The first bookshop to arrive in the wake of Magma was Queer Lit, who were thriving online throughout lockdown. Located on Tib Street, the bookshop has the most traditional aesthetic of Manchester’s new arrivals, styled after a gentleman’s office with neatly organised sections and classic bookshelves in moss green.

Matthew Cornford, who owns the store, wants to provide a safe space for the city’s queer community as well as supply queer literature. It’s the ‘sober heart’ of Manchester’s queer scene and has become home to queer people who “struggle to find places outside of the Gay Village where they can feel comfortable and safe.”

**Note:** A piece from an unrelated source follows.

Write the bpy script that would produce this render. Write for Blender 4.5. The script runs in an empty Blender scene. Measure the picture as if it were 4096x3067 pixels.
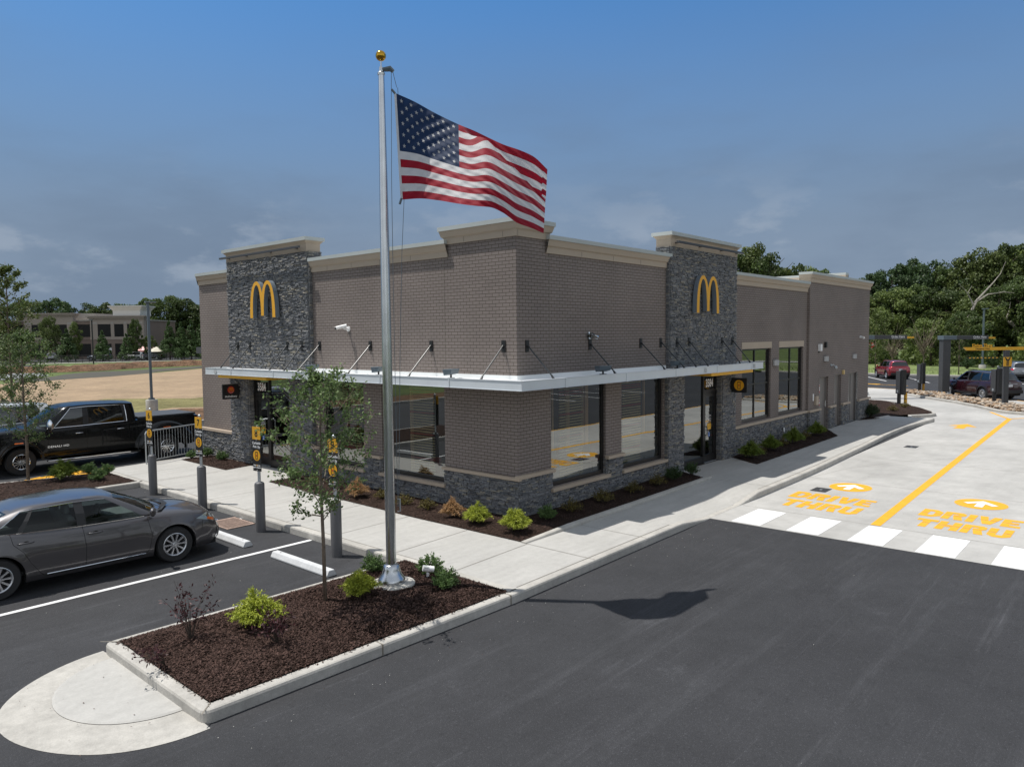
import bpy, bmesh, math, random
import numpy as np
from mathutils import Vector, Matrix
random.seed(7)
S = bpy.context.scene
COL = S.collection
rad = math.radians
# ------------------------------------------------------------------ camera
PITCH, ROLL, YAW = rad(3.66480632), rad(-0.56942198), rad(41.43228042)
CAMP = Vector((-12.05562063, -10.48778071, 3.9979115))
f_ = Vector((math.cos(YAW)*math.cos(PITCH), math.sin(YAW)*math.cos(PITCH), -math.sin(PITCH)))
r0 = Vector((math.sin(YAW), -math.cos(YAW), 0)); u0 = r0.cross(f_)
cr, sr = math.cos(ROLL), math.sin(ROLL)
r_ = cr*r0 + sr*u0; u_ = -sr*r0 + cr*u0
cd = bpy.data.cameras.new('camera'); cam = bpy.data.objects.new('camera', cd); COL.objects.link(cam)
cam.matrix_world = Matrix(((r_.x, u_.x, -f_.x, CAMP.x), (r_.y, u_.y, -f_.y, CAMP.y), (r_.z, u_.z, -f_.z, CAMP.z), (0, 0, 0, 1)))
cd.sensor_fit = 'HORIZONTAL'; cd.sensor_width = 36.0; cd.lens = 2943.69/4096*36.0
cd.clip_start = 0.1; cd.clip_end = 6000
S.camera = cam
# ------------------------------------------------------------------ world
SUN = Vector((-0.2149, 0.3069, 0.9272)).normalized()
W = bpy.data.worlds.new('World'); S.world = W; W.use_nodes = True
nt = W.node_tree; nt.nodes.clear()
def wn(t, **k):
    n = nt.nodes.new(t)
    for a, b in k.items(): setattr(n, a, b)
    return n
wo = wn('ShaderNodeOutputWorld'); bg = wn('ShaderNodeBackground'); bg.inputs[1].default_value = 0.095
sky = wn('ShaderNodeTexSky', sky_type='NISHITA', sun_disc=False, sun_elevation=rad(68), sun_rotation=rad(-35), altitude=250, air_density=1.0, dust_density=1.2, ozone_density=3.0)
tc = wn('ShaderNodeTexCoord'); sep = wn('ShaderNodeSeparateXYZ'); nt.links.new(tc.outputs['Generated'], sep.inputs[0])
def wm(op, a, b=None, clamp=False):
    n = wn('ShaderNodeMath', operation=op, use_clamp=clamp)
    for i, v in enumerate((a, b)):
        if v is None: continue
        if isinstance(v, (int, float)): n.inputs[i].default_value = v
        else: nt.links.new(v, n.inputs[i])
    return n.outputs[0]
def wr(src, a, b, c=0.0, d=1.0):
    n = wn('ShaderNodeMapRange', interpolation_type='SMOOTHSTEP'); nt.links.new(src, n.inputs[0])
    for i, v in enumerate((a, b, c, d)): n.inputs[i+1].default_value = v
    return n.outputs[0]
def wmix(fac, c1, c2, bt='MIX'):
    n = wn('ShaderNodeMixRGB', blend_type=bt)
    for i, v in enumerate((fac, c1, c2)):
        if isinstance(v, (int, float)): n.inputs[i].default_value = v
        elif isinstance(v, tuple): n.inputs[i].default_value = v
        else: nt.links.new(v, n.inputs[i])
    return n.outputs[0]
X_, Y_, Z_ = sep.outputs
def noise(kx, kz, sc, det, rough=0.55, off=0.0):
    c = wn('ShaderNodeCombineXYZ'); nt.links.new(wm('MULTIPLY', X_, kx), c.inputs[0]); nt.links.new(wm('ADD', wm('MULTIPLY', Y_, kx), off), c.inputs[1]); nt.links.new(wm('MULTIPLY', Z_, kz), c.inputs[2])
    n = wn('ShaderNodeTexNoise'); n.inputs['Scale'].default_value = sc; n.inputs['Detail'].default_value = det; n.inputs['Roughness'].default_value = rough
    nt.links.new(c.outputs[0], n.inputs['Vector']); return n.outputs[0]
base = wmix(1.0, sky.outputs[0], (0.34, 0.78, 1.08, 1), 'MULTIPLY')            # deep polarised blue
haze_amt = wm('MULTIPLY', wr(Z_, 0.52, 0.10), 0.95)
c_h = wmix(haze_amt, base, (1.50, 2.03, 2.84, 1))                                # grey-blue summer haze
c_h = wmix(wm('MULTIPLY', wr(Z_, 0.24, -0.02), 0.7), c_h, (2.0, 2.45, 3.1, 1))
veil = wr(noise(1.0, 3.2, 2.1, 6, off=1.7), 0.40, 0.66)
c_v = wmix(wm('MULTIPLY', wm('MULTIPLY', veil, wr(Z_, 0.42, 0.12)), 0.55), c_h, (1.08, 1.52, 2.22, 1))   # soft dark undersides
puff = wr(noise(1.0, 2.4, 7.0, 12, 0.58, off=4.3), 0.50, 0.63)
band_ = wm('MULTIPLY', wr(Z_, 0.24, 0.09), wr(noise(1.0, 2.0, 2.3, 3, off=9.0), 0.38, 0.58))
c_p = wmix(wm('MULTIPLY', wm('MULTIPLY', puff, band_), 0.48), c_v, (2.9, 3.35, 4.0, 1))                # small sunlit puffs
# unseen bright, whitish sky behind the viewpoint, added as fill for the shaded walls
dv = wm('ADD', wm('MULTIPLY', X_, -0.75), wm('MULTIPLY', Y_, -0.66))
back = wm('MULTIPLY', wr(dv, -0.25, 0.35), 1.0)
bn = wr(noise(1.0, 1.4, 2.4, 5, off=2.0), 0.35, 0.65, 0.75, 1.25)
bright = wmix(1.0, (6.3, 6.6, 6.9, 1), bn, 'MULTIPLY')
c_b = wmix(wm('MULTIPLY', back, 0.85), c_p, bright)
up = wmix(wm('MULTIPLY', wr(Z_, 0.44, 0.60), 0.92), c_b, (3.3, 3.7, 4.3, 1))  # paler sky above the frame, added to grey the reflections on the cars
nt.links.new(up, bg.inputs[0]); nt.links.new(bg.outputs[0], wo.inputs[0])
# ------------------------------------------------------------------ sun, exposure
sl = bpy.data.lights.new('sun', 'SUN'); sl.energy = 3.5; sl.angle = rad(0.5); sl.color = (1.0, 0.96, 0.90)
so = bpy.data.objects.new('sun', sl); COL.objects.link(so); so.rotation_euler = SUN.to_track_quat('Z', 'Y').to_euler()
S.view_settings.view_transform = 'Standard'; S.view_settings.look = 'None'; S.view_settings.exposure = 0.5; S.view_settings.gamma = 1.0
S.view_settings.use_curve_mapping = False
S.cycles.max_bounces = 6; S.cycles.diffuse_bounces = 3; S.cycles.glossy_bounces = 3; S.cycles.transmission_bounces = 4; S.cycles.transparent_max_bounces = 8
S.cycles.sample_clamp_indirect = 4.0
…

Queer Lit has also been working with schools, donating thousands of books to help educate and inform. “We get to engage with young teens who aren’t meeting people like themselves who may be struggling at school with their identity,” Matthew says.

“It has allowed us to engage with our community and get a better understanding of what they want from us and how to engage with them more directly,” Matthew says. The shop plans to use its downstairs space for book clubs, poetry meetings, writing classes and life drawing.
These spaces not only give people a chance to get lost in the joy of a physical bookshop, but also provide a welcoming space for their local community; helping people feel like they are part of something bigger than themselves. What the city looks like as it goes through an intense period of change will be influenced by these bookshops and the ideas and creations that are born in them.